## [Direction]
Restate, word for word, all of the material shown below.

## [Dataset section]
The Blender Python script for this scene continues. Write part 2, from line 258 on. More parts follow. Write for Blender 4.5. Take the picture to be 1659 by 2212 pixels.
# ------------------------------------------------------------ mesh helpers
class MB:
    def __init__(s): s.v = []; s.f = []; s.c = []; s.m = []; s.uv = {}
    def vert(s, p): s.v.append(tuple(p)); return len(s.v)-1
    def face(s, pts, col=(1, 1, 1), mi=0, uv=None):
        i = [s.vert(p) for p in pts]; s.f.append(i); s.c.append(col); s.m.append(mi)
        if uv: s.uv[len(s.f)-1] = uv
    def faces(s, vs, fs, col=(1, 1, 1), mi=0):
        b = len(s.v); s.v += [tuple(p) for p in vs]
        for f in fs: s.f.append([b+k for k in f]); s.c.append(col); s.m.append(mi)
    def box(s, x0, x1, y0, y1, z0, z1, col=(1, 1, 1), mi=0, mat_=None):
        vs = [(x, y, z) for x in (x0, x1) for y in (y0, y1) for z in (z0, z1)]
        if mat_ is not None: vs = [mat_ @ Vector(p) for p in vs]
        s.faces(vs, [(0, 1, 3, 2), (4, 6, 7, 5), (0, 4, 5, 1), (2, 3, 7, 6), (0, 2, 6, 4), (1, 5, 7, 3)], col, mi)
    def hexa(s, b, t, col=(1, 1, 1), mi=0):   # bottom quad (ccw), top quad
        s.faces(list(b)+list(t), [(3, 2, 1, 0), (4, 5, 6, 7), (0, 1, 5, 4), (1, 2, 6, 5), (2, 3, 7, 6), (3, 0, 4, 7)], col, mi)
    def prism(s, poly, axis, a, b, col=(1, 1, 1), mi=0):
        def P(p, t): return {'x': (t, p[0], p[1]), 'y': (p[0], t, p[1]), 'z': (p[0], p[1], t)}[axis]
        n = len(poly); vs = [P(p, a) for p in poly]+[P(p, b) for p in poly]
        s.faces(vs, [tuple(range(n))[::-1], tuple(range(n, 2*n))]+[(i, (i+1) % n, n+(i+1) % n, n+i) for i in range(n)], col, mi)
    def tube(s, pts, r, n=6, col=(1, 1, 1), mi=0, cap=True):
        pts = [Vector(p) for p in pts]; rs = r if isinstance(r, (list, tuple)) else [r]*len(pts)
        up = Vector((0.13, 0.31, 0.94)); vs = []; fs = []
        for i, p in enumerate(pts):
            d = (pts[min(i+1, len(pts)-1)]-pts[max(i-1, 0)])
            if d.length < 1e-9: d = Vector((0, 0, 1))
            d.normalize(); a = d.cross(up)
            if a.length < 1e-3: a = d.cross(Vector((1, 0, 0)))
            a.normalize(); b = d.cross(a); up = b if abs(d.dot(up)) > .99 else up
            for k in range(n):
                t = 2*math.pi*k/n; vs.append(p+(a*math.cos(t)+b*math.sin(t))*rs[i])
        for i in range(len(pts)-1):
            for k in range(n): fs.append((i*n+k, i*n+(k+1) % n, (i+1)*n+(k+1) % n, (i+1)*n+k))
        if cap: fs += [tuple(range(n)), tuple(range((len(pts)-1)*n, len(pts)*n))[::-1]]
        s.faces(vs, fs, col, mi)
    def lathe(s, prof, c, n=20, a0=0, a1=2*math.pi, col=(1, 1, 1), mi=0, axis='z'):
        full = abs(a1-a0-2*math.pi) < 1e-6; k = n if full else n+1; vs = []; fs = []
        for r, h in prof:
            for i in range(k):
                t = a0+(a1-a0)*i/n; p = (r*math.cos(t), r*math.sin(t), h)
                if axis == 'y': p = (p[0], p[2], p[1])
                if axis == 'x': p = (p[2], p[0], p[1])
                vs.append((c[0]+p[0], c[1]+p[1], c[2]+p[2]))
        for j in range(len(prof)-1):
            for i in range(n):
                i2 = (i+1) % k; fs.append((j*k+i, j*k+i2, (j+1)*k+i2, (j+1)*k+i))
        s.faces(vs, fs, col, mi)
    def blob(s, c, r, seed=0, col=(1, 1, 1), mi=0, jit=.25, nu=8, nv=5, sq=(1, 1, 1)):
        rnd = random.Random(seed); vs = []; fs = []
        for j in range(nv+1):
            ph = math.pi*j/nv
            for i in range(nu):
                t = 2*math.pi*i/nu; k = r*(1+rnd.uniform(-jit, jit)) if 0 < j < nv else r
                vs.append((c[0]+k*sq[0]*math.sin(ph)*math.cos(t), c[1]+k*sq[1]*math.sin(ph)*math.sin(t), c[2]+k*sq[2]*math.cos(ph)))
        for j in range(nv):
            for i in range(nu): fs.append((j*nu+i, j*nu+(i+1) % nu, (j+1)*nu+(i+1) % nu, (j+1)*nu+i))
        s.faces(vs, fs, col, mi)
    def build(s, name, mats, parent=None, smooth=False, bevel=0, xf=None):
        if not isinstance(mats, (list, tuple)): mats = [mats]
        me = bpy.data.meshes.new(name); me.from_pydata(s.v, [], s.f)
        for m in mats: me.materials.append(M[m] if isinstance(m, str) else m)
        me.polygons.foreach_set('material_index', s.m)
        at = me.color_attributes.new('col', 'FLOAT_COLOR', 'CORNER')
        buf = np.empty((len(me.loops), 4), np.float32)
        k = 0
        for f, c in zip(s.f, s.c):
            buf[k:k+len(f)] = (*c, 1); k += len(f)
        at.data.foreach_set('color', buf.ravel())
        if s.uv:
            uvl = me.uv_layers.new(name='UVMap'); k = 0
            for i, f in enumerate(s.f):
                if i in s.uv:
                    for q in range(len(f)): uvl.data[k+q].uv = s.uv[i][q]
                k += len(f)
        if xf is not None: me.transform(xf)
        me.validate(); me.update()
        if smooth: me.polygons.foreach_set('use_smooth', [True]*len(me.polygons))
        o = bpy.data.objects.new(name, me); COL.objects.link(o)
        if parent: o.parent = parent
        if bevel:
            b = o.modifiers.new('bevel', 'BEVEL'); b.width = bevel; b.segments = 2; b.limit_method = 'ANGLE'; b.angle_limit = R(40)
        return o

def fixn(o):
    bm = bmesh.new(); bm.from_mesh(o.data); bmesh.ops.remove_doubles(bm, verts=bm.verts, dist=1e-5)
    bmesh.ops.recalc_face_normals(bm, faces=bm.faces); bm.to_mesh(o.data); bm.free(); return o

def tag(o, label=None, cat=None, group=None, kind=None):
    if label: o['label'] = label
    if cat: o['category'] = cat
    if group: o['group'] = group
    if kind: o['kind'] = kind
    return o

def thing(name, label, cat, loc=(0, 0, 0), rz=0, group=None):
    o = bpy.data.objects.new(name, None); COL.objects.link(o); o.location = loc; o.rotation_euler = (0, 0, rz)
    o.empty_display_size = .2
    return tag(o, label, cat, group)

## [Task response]
The Blender Python script for this scene continues. Write part 2, from line 258 on. More parts follow. Write for Blender 4.5. Take the picture to be 1659 by 2212 pixels.
# ------------------------------------------------------------ mesh helpers
class MB:
    def __init__(s): s.v = []; s.f = []; s.c = []; s.m = []; s.uv = {}
    def vert(s, p): s.v.append(tuple(p)); return len(s.v)-1
    def face(s, pts, col=(1, 1, 1), mi=0, uv=None):
        i = [s.vert(p) for p in pts]; s.f.append(i); s.c.append(col); s.m.append(mi)
        if uv: s.uv[len(s.f)-1] = uv
    def faces(s, vs, fs, col=(1, 1, 1), mi=0):
        b = len(s.v); s.v += [tuple(p) for p in vs]
        for f in fs: s.f.append([b+k for k in f]); s.c.append(col); s.m.append(mi)
    def box(s, x0, x1, y0, y1, z0, z1, col=(1, 1, 1), mi=0, mat_=None):
        vs = [(x, y, z) for x in (x0, x1) for y in (y0, y1) for z in (z0, z1)]
        if mat_ is not None: vs = [mat_ @ Vector(p) for p in vs]
        s.faces(vs, [(0, 1, 3, 2), (4, 6, 7, 5), (0, 4, 5, 1), (2, 3, 7, 6), (0, 2, 6, 4), (1, 5, 7, 3)], col, mi)
    def hexa(s, b, t, col=(1, 1, 1), mi=0):   # bottom quad (ccw), top quad
        s.faces(list(b)+list(t), [(3, 2, 1, 0), (4, 5, 6, 7), (0, 1, 5, 4), (1, 2, 6, 5), (2, 3, 7, 6), (3, 0, 4, 7)], col, mi)
    def prism(s, poly, axis, a, b, col=(1, 1, 1), mi=0):
        def P(p, t): return {'x': (t, p[0], p[1]), 'y': (p[0], t, p[1]), 'z': (p[0], p[1], t)}[axis]
        n = len(poly); vs = [P(p, a) for p in poly]+[P(p, b) for p in poly]
        s.faces(vs, [tuple(range(n))[::-1], tuple(range(n, 2*n))]+[(i, (i+1) % n, n+(i+1) % n, n+i) for i in range(n)], col, mi)
    def tube(s, pts, r, n=6, col=(1, 1, 1), mi=0, cap=True):
        pts = [Vector(p) for p in pts]; rs = r if isinstance(r, (list, tuple)) else [r]*len(pts)
        up = Vector((0.13, 0.31, 0.94)); vs = []; fs = []
        for i, p in enumerate(pts):
            d = (pts[min(i+1, len(pts)-1)]-pts[max(i-1, 0)])
            if d.length < 1e-9: d = Vector((0, 0, 1))
            d.normalize(); a = d.cross(up)
            if a.length < 1e-3: a = d.cross(Vector((1, 0, 0)))
            a.normalize(); b = d.cross(a); up = b if abs(d.dot(up)) > .99 else up
            for k in range(n):
                t = 2*math.pi*k/n; vs.append(p+(a*math.cos(t)+b*math.sin(t))*rs[i])
        for i in range(len(pts)-1):
            for k in range(n): fs.append((i*n+k, i*n+(k+1) % n, (i+1)*n+(k+1) % n, (i+1)*n+k))
        if cap: fs += [tuple(range(n)), tuple(range((len(pts)-1)*n, len(pts)*n))[::-1]]
        s.faces(vs, fs, col, mi)
    def lathe(s, prof, c, n=20, a0=0, a1=2*math.pi, col=(1, 1, 1), mi=0, axis='z'):
        full = abs(a1-a0-2*math.pi) < 1e-6; k = n if full else n+1; vs = []; fs = []
        for r, h in prof:
            for i in range(k):
                t = a0+(a1-a0)*i/n; p = (r*math.cos(t), r*math.sin(t), h)
                if axis == 'y': p = (p[0], p[2], p[1])
                if axis == 'x': p = (p[2], p[0], p[1])
                vs.append((c[0]+p[0], c[1]+p[1], c[2]+p[2]))
        for j in range(len(prof)-1):
            for i in range(n):
                i2 = (i+1) % k; fs.append((j*k+i, j*k+i2, (j+1)*k+i2, (j+1)*k+i))
        s.faces(vs, fs, col, mi)
    def blob(s, c, r, seed=0, col=(1, 1, 1), mi=0, jit=.25, nu=8, nv=5, sq=(1, 1, 1)):
        rnd = random.Random(seed); vs = []; fs = []
        for j in range(nv+1):
            ph = math.pi*j/nv
            for i in range(nu):
                t = 2*math.pi*i/nu; k = r*(1+rnd.uniform(-jit, jit)) if 0 < j < nv else r
                vs.append((c[0]+k*sq[0]*math.sin(ph)*math.cos(t), c[1]+k*sq[1]*math.sin(ph)*math.sin(t), c[2]+k*sq[2]*math.cos(ph)))
        for j in range(nv):
            for i in range(nu): fs.append((j*nu+i, j*nu+(i+1) % nu, (j+1)*nu+(i+1) % nu, (j+1)*nu+i))
        s.faces(vs, fs, col, mi)
    def build(s, name, mats, parent=None, smooth=False, bevel=0, xf=None):
        if not isinstance(mats, (list, tuple)): mats = [mats]
        me = bpy.data.meshes.new(name); me.from_pydata(s.v, [], s.f)
        for m in mats: me.materials.append(M[m] if isinstance(m, str) else m)
        me.polygons.foreach_set('material_index', s.m)
        at = me.color_attributes.new('col', 'FLOAT_COLOR', 'CORNER')
        buf = np.empty((len(me.loops), 4), np.float32)
        k = 0
        for f, c in zip(s.f, s.c):
            buf[k:k+len(f)] = (*c, 1); k += len(f)
        at.data.foreach_set('color', buf.ravel())
        if s.uv:
            uvl = me.uv_layers.new(name='UVMap'); k = 0
            for i, f in enumerate(s.f):
                if i in s.uv:
                    for q in range(len(f)): uvl.data[k+q].uv = s.uv[i][q]
                k += len(f)
        if xf is not None: me.transform(xf)
        me.validate(); me.update()
        if smooth: me.polygons.foreach_set('use_smooth', [True]*len(me.polygons))
        o = bpy.data.objects.new(name, me); COL.objects.link(o)
        if parent: o.parent = parent
        if bevel:
            b = o.modifiers.new('bevel', 'BEVEL'); b.width = bevel; b.segments = 2; b.limit_method = 'ANGLE'; b.angle_limit = R(40)
        return o

def fixn(o):
    bm = bmesh.new(); bm.from_mesh(o.data); bmesh.ops.remove_doubles(bm, verts=bm.verts, dist=1e-5)
    bmesh.ops.recalc_face_normals(bm, faces=bm.faces); bm.to_mesh(o.data); bm.free(); return o

def tag(o, label=None, cat=None, group=None, kind=None):
    if label: o['label'] = label
    if cat: o['category'] = cat
    if group: o['group'] = group
    if kind: o['kind'] = kind
    return o

def thing(name, label, cat, loc=(0, 0, 0), rz=0, group=None):
    o = bpy.data.objects.new(name, None); COL.objects.link(o); o.location = loc; o.rotation_euler = (0, 0, rz)
    o.empty_display_size = .2
    return tag(o, label, cat, group)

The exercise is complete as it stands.